(Data segment):
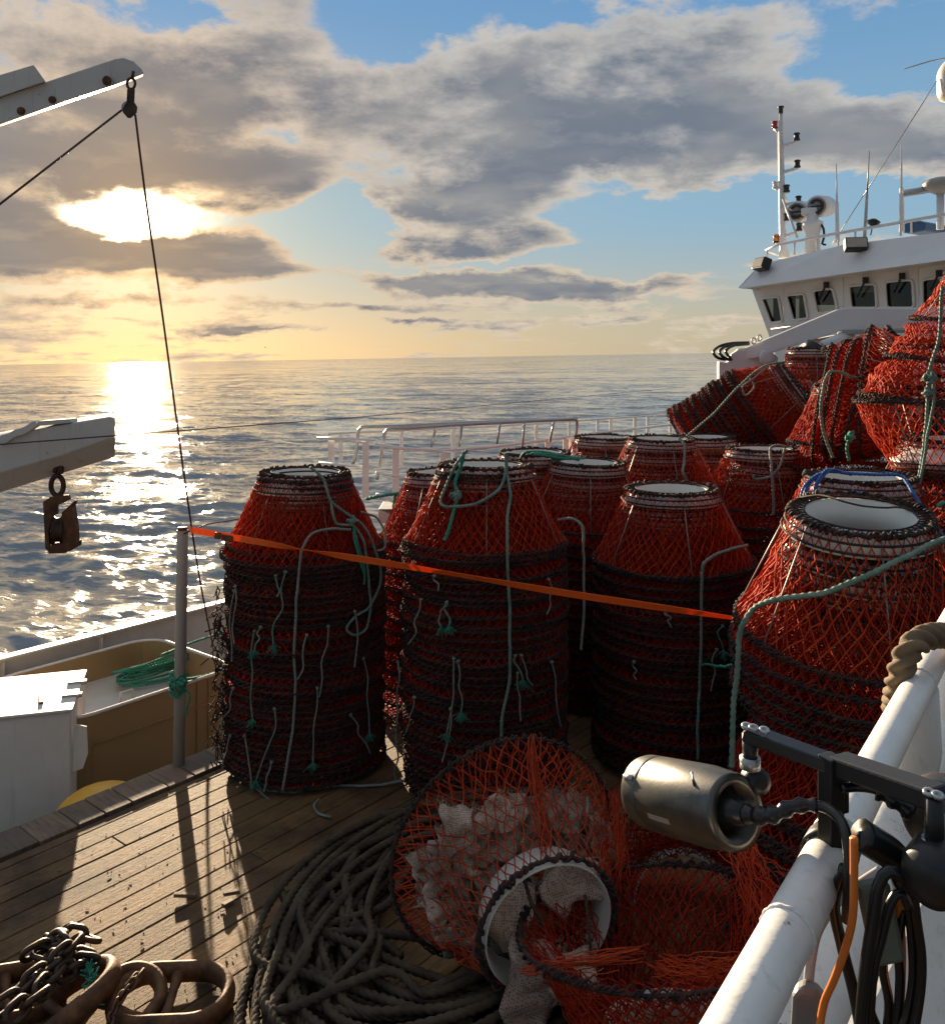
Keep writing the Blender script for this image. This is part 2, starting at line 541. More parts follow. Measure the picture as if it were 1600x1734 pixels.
m = NM('bait_bag_mesh'); v = m.obj()
w = m.noise(v, 7, 5, 0.6)
rr = NM  # alias unused
va = m.node('ShaderNodeTexVoronoi'); va.inputs['Scale'].default_value = 100; va.inputs['Randomness'].default_value = 0.25
m.ln(v, va.inputs['Vector'])
hole = m.ramp(va.outputs['Distance'], [(0.15, (0.3, 0.3, 0.3)), (0.5, (1, 1, 1))])
cc = m.ramp(w, [(0.3, (0.46, 0.32, 0.25)), (0.7, (0.78, 0.64, 0.54))])
oi = m.node('ShaderNodeObjectInfo')
rnd = m.ramp(oi.outputs['Random'], [(0, (0.45, 0.42, 0.40)), (0.5, (0.8, 0.8, 0.78)), (1, (1.15, 1.1, 1.05))])
m.col(m.mix(1.0, m.mix(1.0, cc, hole, 'MULTIPLY'), rnd, 'MULTIPLY')).pr(0.9, 0, 0.1)
m.bump(va.outputs['Distance'], 0.7, 0.01)
MAT['bag'] = m.m

m = NM('window_glass')
tr = m.node('ShaderNodeBsdfTransparent'); tr.inputs[0].default_value = (0.42, 0.44, 0.42, 1)
gl = m.node('ShaderNodeBsdfGlossy'); gl.inputs['Roughness'].default_value = 0.03
fr = m.node('ShaderNodeFresnel'); fr.inputs['IOR'].default_value = 1.5
mx = m.node('ShaderNodeMixShader')
m.ln(fr.outputs[0], mx.inputs[0]); m.ln(tr.outputs[0], mx.inputs[1]); m.ln(gl.outputs[0], mx.inputs[2])
m.ln(mx.outputs[0], m.out.inputs['Surface'])
MAT['glass'] = m.m

m = NM('lamp_glass')
m.col((0.20, 0.20, 0.19)).pr(0.12, 0.0, 0.8)
m.bump(m.noise(m.obj(), 60, 2), 0.3, 0.004)
MAT['lamp_glass'] = m.m

# ------------------------------------------------------------------ sea: waves modelled near the boat, fading to ripple bump far off
def build_sea():
    # polar sheet: fine rings near, wider far; full circle so that it surrounds the boat
    rad = [0.0]
    r = 7.0
    while r < 420:
        rad.append(r); r *= 1.0062 if r < 160 else 1.02
    while r < 60000:
        rad.append(r); r *= 1.22
    rad = np.array(rad[1:])
    na_f = 560
    th_f = np.linspace(-0.66, 0.66, na_f)
    th_b = np.linspace(0.66, 2 * np.pi - 0.66, 90)[1:-1]
    th = np.concatenate([th_f, th_b])
    RR, TT = np.meshgrid(rad, th, indexing='ij')
    Xs = RR * np.sin(TT); Ys = RR * np.cos(TT)
    g = np.random.default_rng(3)
    Zs = np.zeros_like(Xs); DX = np.zeros_like(Xs); DY = np.zeros_like(Xs)
    wind = R(205)
    cell = np.maximum(RR * 1.32 / na_f, RR * 0.0062)
    for k in range(64):
        lam = 0.24 * (16 / 0.24) ** ((k + g.random()) / 64)
        a = 0.0072 * min(lam, 1.4) ** 0.93 * (0.7 + 0.6 * g.random()) * (max(lam, 1.4) / 1.4) ** 0.42
        d = wind + g.normal(0, 0.5)
        kx, ky = 2 * np.pi / lam * np.sin(d), 2 * np.pi / lam * np.cos(d)
        fade = np.clip((lam / cell - 3.0) / 3.0, 0, 1)
        ph = kx * Xs + ky * Ys + g.random() * 6.28
        Zs += a * fade * np.cos(ph)
        DX += -a * 0.75 * fade * np.sin(ph) * np.sin(d)
        DY += -a * 0.75 * fade * np.sin(ph) * np.cos(d)
    v = np.stack([Xs + DX, Ys + DY, Zs], -1).reshape(-1, 3)
    nr, nth = Xs.shape
    i = np.arange(nr - 1)[:, None]; j = np.arange(nth)[None, :]
    j2 = (j + 1) % nth
    f = np.stack([i * nth + j, i * nth + j2, (i + 1) * nth + j2, (i + 1) * nth + j], -1).reshape(-1, 4)
    me = bpy.data.meshes.new('sea')
    me.vertices.add(len(v)); me.vertices.foreach_set('co', v.ravel())
    me.loops.add(len(f) * 4); me.loops.foreach_set('vertex_index', f.ravel().astype(np.int32))
    me.polygons.add(len(f)); me.polygons.foreach_set('loop_start', np.arange(len(f)) * 4)
    me.polygons.foreach_set('use_smooth', np.ones(len(f), bool))
    me.update(); me.validate()
    m = NM('sea_water')
    v_ = m.obj()
    m.col((0.215, 0.215, 0.205)).pr(0.04, 0.0, 0.30)
    m.b.inputs['IOR'].default_value = 1.33
    # wavelets too small for the mesh: random facet slopes, the same at any distance
    st = m.obj((1.0, 1.0, 1.0), (0, 0, R(25)))
    mp = m.node('ShaderNodeMapping'); mp.inputs['Scale'].default_value = (0.55, 1.5, 1); m.ln(st, mp.inputs[0])
    def slope(scale, detail, k):
        n = m.node('ShaderNodeTexNoise'); n.inputs['Scale'].default_value = scale; n.inputs['Detail'].default_value = detail
        m.ln(mp.outputs[0], n.inputs['Vector'])
        q = m.node('ShaderNodeVectorMath', operation='MULTIPLY_ADD')
        m.ln(n.outputs['Color'], q.inputs[0]); q.inputs[1].default_value = (k * .8, k, 0); q.inputs[2].default_value = (-k * .4, -k * .5, 0)
        return q.outputs[0]
    def add(a, b):
        q = m.node('ShaderNodeVectorMath', operation='ADD'); m.ln(a, q.inputs[0]); m.ln(b, q.inputs[1]); return q.outputs[0]
    geo = m.node('ShaderNodeNewGeometry')
    tot = add(add(slope(4.2, 1, 0.44), slope(0.9, 2, 0.50)), add(slope(0.16, 2, 0.42), slope(0.028, 3, 0.26)))
    nn = m.node('ShaderNodeVectorMath', operation='NORMALIZE'); m.ln(add(geo.outputs['Normal'], tot), nn.inputs[0])
    m.ln(nn.outputs[0], m.b.inputs['Normal'])
    me.materials.append(m.m)
    o = bpy.data.objects.new('sea', me); C.objects.link(o)
    struct(o)
    return o
build_sea()

# ------------------------------------------------------------------ the boat: axes along and across the ship
U = Vector((0.625, 0.781, 0)); V = Vector((0.781, -0.625, 0)); Zv = Vector((0, 0, 1))
def ST(s_, t_, z):                     # along the ship, across it (to starboard), height
    return U * s_ + V * t_ + Zv * z
def on_t(px, py, t_):                  # point of the ray through a pixel that lies on the lengthwise plane t
    k = ((px - PX) / F) * V.x + V.y
    return P(px, py, t_ / k)
def on_z(px, py, z):                   # ... that lies at height z
    return P(px, py, (CZ - z) * F / (py - PY))
ROT_U = Matrix.Rotation(math.atan2(U.y, U.x), 4, 'Z')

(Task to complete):
Reproduce the listing above exactly, excluding all pictures.

(Written solution):
Keep writing the Blender script for this image. This is part 2, starting at line 541. More parts follow. Measure the picture as if it were 1600x1734 pixels.
m = NM('bait_bag_mesh'); v = m.obj()
w = m.noise(v, 7, 5, 0.6)
rr = NM  # alias unused
va = m.node('ShaderNodeTexVoronoi'); va.inputs['Scale'].default_value = 100; va.inputs['Randomness'].default_value = 0.25
m.ln(v, va.inputs['Vector'])
hole = m.ramp(va.outputs['Distance'], [(0.15, (0.3, 0.3, 0.3)), (0.5, (1, 1, 1))])
cc = m.ramp(w, [(0.3, (0.46, 0.32, 0.25)), (0.7, (0.78, 0.64, 0.54))])
oi = m.node('ShaderNodeObjectInfo')
rnd = m.ramp(oi.outputs['Random'], [(0, (0.45, 0.42, 0.40)), (0.5, (0.8, 0.8, 0.78)), (1, (1.15, 1.1, 1.05))])
m.col(m.mix(1.0, m.mix(1.0, cc, hole, 'MULTIPLY'), rnd, 'MULTIPLY')).pr(0.9, 0, 0.1)
m.bump(va.outputs['Distance'], 0.7, 0.01)
MAT['bag'] = m.m

m = NM('window_glass')
tr = m.node('ShaderNodeBsdfTransparent'); tr.inputs[0].default_value = (0.42, 0.44, 0.42, 1)
gl = m.node('ShaderNodeBsdfGlossy'); gl.inputs['Roughness'].default_value = 0.03
fr = m.node('ShaderNodeFresnel'); fr.inputs['IOR'].default_value = 1.5
mx = m.node('ShaderNodeMixShader')
m.ln(fr.outputs[0], mx.inputs[0]); m.ln(tr.outputs[0], mx.inputs[1]); m.ln(gl.outputs[0], mx.inputs[2])
m.ln(mx.outputs[0], m.out.inputs['Surface'])
MAT['glass'] = m.m

m = NM('lamp_glass')
m.col((0.20, 0.20, 0.19)).pr(0.12, 0.0, 0.8)
m.bump(m.noise(m.obj(), 60, 2), 0.3, 0.004)
MAT['lamp_glass'] = m.m

# ------------------------------------------------------------------ sea: waves modelled near the boat, fading to ripple bump far off
def build_sea():
    # polar sheet: fine rings near, wider far; full circle so that it surrounds the boat
    rad = [0.0]
    r = 7.0
    while r < 420:
        rad.append(r); r *= 1.0062 if r < 160 else 1.02
    while r < 60000:
        rad.append(r); r *= 1.22
    rad = np.array(rad[1:])
    na_f = 560
    th_f = np.linspace(-0.66, 0.66, na_f)
    th_b = np.linspace(0.66, 2 * np.pi - 0.66, 90)[1:-1]
    th = np.concatenate([th_f, th_b])
    RR, TT = np.meshgrid(rad, th, indexing='ij')
    Xs = RR * np.sin(TT); Ys = RR * np.cos(TT)
    g = np.random.default_rng(3)
    Zs = np.zeros_like(Xs); DX = np.zeros_like(Xs); DY = np.zeros_like(Xs)
    wind = R(205)
    cell = np.maximum(RR * 1.32 / na_f, RR * 0.0062)
    for k in range(64):
        lam = 0.24 * (16 / 0.24) ** ((k + g.random()) / 64)
        a = 0.0072 * min(lam, 1.4) ** 0.93 * (0.7 + 0.6 * g.random()) * (max(lam, 1.4) / 1.4) ** 0.42
        d = wind + g.normal(0, 0.5)
        kx, ky = 2 * np.pi / lam * np.sin(d), 2 * np.pi / lam * np.cos(d)
        fade = np.clip((lam / cell - 3.0) / 3.0, 0, 1)
        ph = kx * Xs + ky * Ys + g.random() * 6.28
        Zs += a * fade * np.cos(ph)
        DX += -a * 0.75 * fade * np.sin(ph) * np.sin(d)
        DY += -a * 0.75 * fade * np.sin(ph) * np.cos(d)
    v = np.stack([Xs + DX, Ys + DY, Zs], -1).reshape(-1, 3)
    nr, nth = Xs.shape
    i = np.arange(nr - 1)[:, None]; j = np.arange(nth)[None, :]
    j2 = (j + 1) % nth
    f = np.stack([i * nth + j, i * nth + j2, (i + 1) * nth + j2, (i + 1) * nth + j], -1).reshape(-1, 4)
    me = bpy.data.meshes.new('sea')
    me.vertices.add(len(v)); me.vertices.foreach_set('co', v.ravel())
    me.loops.add(len(f) * 4); me.loops.foreach_set('vertex_index', f.ravel().astype(np.int32))
    me.polygons.add(len(f)); me.polygons.foreach_set('loop_start', np.arange(len(f)) * 4)
    me.polygons.foreach_set('use_smooth', np.ones(len(f), bool))
    me.update(); me.validate()
    m = NM('sea_water')
    v_ = m.obj()
    m.col((0.215, 0.215, 0.205)).pr(0.04, 0.0, 0.30)
    m.b.inputs['IOR'].default_value = 1.33
    # wavelets too small for the mesh: random facet slopes, the same at any distance
    st = m.obj((1.0, 1.0, 1.0), (0, 0, R(25)))
    mp = m.node('ShaderNodeMapping'); mp.inputs['Scale'].default_value = (0.55, 1.5, 1); m.ln(st, mp.inputs[0])
    def slope(scale, detail, k):
        n = m.node('ShaderNodeTexNoise'); n.inputs['Scale'].default_value = scale; n.inputs['Detail'].default_value = detail
        m.ln(mp.outputs[0], n.inputs['Vector'])
        q = m.node('ShaderNodeVectorMath', operation='MULTIPLY_ADD')
        m.ln(n.outputs['Color'], q.inputs[0]); q.inputs[1].default_value = (k * .8, k, 0); q.inputs[2].default_value = (-k * .4, -k * .5, 0)
        return q.outputs[0]
    def add(a, b):
        q = m.node('ShaderNodeVectorMath', operation='ADD'); m.ln(a, q.inputs[0]); m.ln(b, q.inputs[1]); return q.outputs[0]
    geo = m.node('ShaderNodeNewGeometry')
    tot = add(add(slope(4.2, 1, 0.44), slope(0.9, 2, 0.50)), add(slope(0.16, 2, 0.42), slope(0.028, 3, 0.26)))
    nn = m.node('ShaderNodeVectorMath', operation='NORMALIZE'); m.ln(add(geo.outputs['Normal'], tot), nn.inputs[0])
    m.ln(nn.outputs[0], m.b.inputs['Normal'])
    me.materials.append(m.m)
    o = bpy.data.objects.new('sea', me); C.objects.link(o)
    struct(o)
    return o
build_sea()

# ------------------------------------------------------------------ the boat: axes along and across the ship
U = Vector((0.625, 0.781, 0)); V = Vector((0.781, -0.625, 0)); Zv = Vector((0, 0, 1))
def ST(s_, t_, z):                     # along the ship, across it (to starboard), height
    return U * s_ + V * t_ + Zv * z
def on_t(px, py, t_):                  # point of the ray through a pixel that lies on the lengthwise plane t
    k = ((px - PX) / F) * V.x + V.y
    return P(px, py, t_ / k)
def on_z(px, py, z):                   # ... that lies at height z
    return P(px, py, (CZ - z) * F / (py - PY))
ROT_U = Matrix.Rotation(math.atan2(U.y, U.x), 4, 'Z')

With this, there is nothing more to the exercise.